Выбирающий и воспринимающий «интерактивный зритель» в качестве рецепиента искусства недооценивается, и только при дистанцировании по отношению к замкнутому произведению искусства создается возможность для духовных игр. На первый взгляд работа «Превосходный механизм осколков» (1991) австралийца Билла Симена представляет собой всего лишь большую высокопарную видеопроекцию. Но компьютер дает возможность играющему зрителю понять драматургию этой проекции. Короткими остановками камеры Симен показывает картины природы, виды архитектуры и детали интерьера. Эта съемка, иногда большей выразительной сылы, фиксируется на видеодиск и вызывается в наиболее привлекательной последовательности. Каждая картина связана с помещенным на серой полосе заднего плана символом. Последний произносится через микрофон. Зритель может выбирать слова — а вместе с ними картины, цвета и звуки, не имея возможности разрушить структуру произведения. Машина сохраняет грамматическую конструкцию предложения и выдает списки вариантов слов, пересекающихся как в старой игре в кроссворды.

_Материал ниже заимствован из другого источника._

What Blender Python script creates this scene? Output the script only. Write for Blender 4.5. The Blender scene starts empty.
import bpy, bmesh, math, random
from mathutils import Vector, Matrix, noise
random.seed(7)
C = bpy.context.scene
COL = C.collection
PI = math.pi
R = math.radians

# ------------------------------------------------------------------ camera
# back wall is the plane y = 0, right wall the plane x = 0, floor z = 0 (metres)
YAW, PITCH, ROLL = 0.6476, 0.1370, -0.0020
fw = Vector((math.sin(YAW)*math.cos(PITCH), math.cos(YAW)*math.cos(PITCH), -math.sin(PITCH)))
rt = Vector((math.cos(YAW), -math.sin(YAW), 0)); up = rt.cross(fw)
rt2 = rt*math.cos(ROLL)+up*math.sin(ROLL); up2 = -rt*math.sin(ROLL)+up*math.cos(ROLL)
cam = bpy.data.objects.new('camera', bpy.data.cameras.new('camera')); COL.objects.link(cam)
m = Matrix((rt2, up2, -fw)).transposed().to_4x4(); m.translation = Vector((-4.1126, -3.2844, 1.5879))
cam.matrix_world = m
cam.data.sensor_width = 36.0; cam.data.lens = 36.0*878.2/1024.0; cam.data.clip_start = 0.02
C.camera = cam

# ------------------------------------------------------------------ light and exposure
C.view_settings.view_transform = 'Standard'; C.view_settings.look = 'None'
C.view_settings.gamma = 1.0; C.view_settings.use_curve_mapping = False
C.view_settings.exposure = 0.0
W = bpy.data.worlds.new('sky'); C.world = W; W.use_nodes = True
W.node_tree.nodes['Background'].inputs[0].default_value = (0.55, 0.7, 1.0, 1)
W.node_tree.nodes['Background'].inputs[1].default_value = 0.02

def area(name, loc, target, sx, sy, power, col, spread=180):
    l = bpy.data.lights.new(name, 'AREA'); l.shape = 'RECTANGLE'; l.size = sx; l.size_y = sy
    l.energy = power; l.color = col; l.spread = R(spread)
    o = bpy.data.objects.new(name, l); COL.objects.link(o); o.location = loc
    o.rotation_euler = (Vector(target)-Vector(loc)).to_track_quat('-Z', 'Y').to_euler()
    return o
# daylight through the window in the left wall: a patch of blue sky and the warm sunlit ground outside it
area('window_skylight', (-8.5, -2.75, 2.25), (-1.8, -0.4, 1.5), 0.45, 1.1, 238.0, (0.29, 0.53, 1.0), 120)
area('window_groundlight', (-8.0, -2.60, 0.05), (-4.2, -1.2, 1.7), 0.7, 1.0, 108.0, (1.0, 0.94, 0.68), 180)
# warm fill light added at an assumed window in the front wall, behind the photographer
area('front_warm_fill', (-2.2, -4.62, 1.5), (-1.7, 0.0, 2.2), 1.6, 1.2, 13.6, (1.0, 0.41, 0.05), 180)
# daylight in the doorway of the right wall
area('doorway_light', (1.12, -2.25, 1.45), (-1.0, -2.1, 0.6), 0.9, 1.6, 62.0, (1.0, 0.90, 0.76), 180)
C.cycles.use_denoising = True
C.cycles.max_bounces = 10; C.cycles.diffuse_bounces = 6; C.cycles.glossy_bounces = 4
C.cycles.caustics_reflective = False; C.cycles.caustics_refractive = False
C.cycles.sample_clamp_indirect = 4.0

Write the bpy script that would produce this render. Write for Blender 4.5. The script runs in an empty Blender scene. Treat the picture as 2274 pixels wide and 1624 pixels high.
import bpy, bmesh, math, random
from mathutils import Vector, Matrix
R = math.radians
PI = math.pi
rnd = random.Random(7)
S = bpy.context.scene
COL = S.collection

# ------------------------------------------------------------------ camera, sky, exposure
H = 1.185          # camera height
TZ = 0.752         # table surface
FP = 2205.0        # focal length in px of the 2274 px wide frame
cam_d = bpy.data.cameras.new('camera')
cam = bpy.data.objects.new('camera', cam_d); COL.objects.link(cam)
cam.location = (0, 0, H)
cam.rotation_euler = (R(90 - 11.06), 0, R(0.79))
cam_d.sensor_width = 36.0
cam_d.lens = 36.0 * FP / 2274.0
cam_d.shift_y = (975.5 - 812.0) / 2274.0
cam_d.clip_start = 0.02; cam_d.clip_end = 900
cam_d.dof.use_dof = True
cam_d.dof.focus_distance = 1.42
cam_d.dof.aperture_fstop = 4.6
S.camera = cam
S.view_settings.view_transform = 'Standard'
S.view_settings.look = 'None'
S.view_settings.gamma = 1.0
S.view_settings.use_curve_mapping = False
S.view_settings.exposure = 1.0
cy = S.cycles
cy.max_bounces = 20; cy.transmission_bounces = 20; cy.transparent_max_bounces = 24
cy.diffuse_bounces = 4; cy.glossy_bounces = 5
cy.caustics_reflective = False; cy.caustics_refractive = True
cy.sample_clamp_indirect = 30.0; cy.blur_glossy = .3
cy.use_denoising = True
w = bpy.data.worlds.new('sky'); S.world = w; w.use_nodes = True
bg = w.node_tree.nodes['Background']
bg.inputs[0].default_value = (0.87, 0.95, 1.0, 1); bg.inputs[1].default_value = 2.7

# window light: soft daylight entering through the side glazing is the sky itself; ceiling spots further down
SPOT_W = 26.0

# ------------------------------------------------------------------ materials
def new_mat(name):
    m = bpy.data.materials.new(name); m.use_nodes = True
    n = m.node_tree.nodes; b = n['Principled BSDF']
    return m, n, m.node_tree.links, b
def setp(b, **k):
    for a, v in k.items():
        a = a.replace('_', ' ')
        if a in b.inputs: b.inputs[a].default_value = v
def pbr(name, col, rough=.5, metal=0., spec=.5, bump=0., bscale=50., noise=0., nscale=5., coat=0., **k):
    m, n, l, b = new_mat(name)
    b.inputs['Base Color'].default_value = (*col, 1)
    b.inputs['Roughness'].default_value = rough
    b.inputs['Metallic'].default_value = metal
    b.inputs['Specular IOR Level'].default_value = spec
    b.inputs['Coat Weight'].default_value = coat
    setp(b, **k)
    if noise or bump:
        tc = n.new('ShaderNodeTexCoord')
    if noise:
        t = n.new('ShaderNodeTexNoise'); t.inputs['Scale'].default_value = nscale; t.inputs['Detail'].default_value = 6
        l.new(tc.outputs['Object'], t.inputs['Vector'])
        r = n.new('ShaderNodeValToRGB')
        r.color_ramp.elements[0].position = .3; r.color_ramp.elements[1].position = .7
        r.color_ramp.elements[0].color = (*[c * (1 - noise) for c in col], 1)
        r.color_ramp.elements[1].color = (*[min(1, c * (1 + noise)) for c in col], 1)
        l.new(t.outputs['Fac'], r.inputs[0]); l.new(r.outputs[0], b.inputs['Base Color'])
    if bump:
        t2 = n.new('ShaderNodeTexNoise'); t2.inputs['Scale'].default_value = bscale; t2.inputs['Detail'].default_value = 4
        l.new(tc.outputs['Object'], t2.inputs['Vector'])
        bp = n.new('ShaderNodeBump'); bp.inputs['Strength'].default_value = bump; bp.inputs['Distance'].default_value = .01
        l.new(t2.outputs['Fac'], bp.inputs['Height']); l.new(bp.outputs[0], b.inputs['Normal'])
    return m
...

Комбинирование изображений людей и животных создает возможность для свободной игры со смыслом и бессмыслицей. Нерешительному в дадаистской манере помогает генератор случайностей. Действительно ошеломляет то, что результаты безразличной комбинаторики приобретают индивидуальный, псевдосемантический характер. Зритель погружается в созерцательную игру и обнаруживает внутреннюю активность не в своем теле, но в своей фантазии.
Интерактивное компьютерное искусство ясно показывает здесь скрытый закон воздействия: великолепных только те конфигурации, в которых машина осуществляет свою режиссуру и имеет наготове твердый критерий условной эстетики. Эти эстетические критерии зритель-играющий смешивает, манипулирует ими, однако никогда не подменяет. Возможные вариации осуществляются зрителем-играющим в тесных границах. Что делает осуществляемое прошедшим всю выставку зрителем формообразование более чем законным.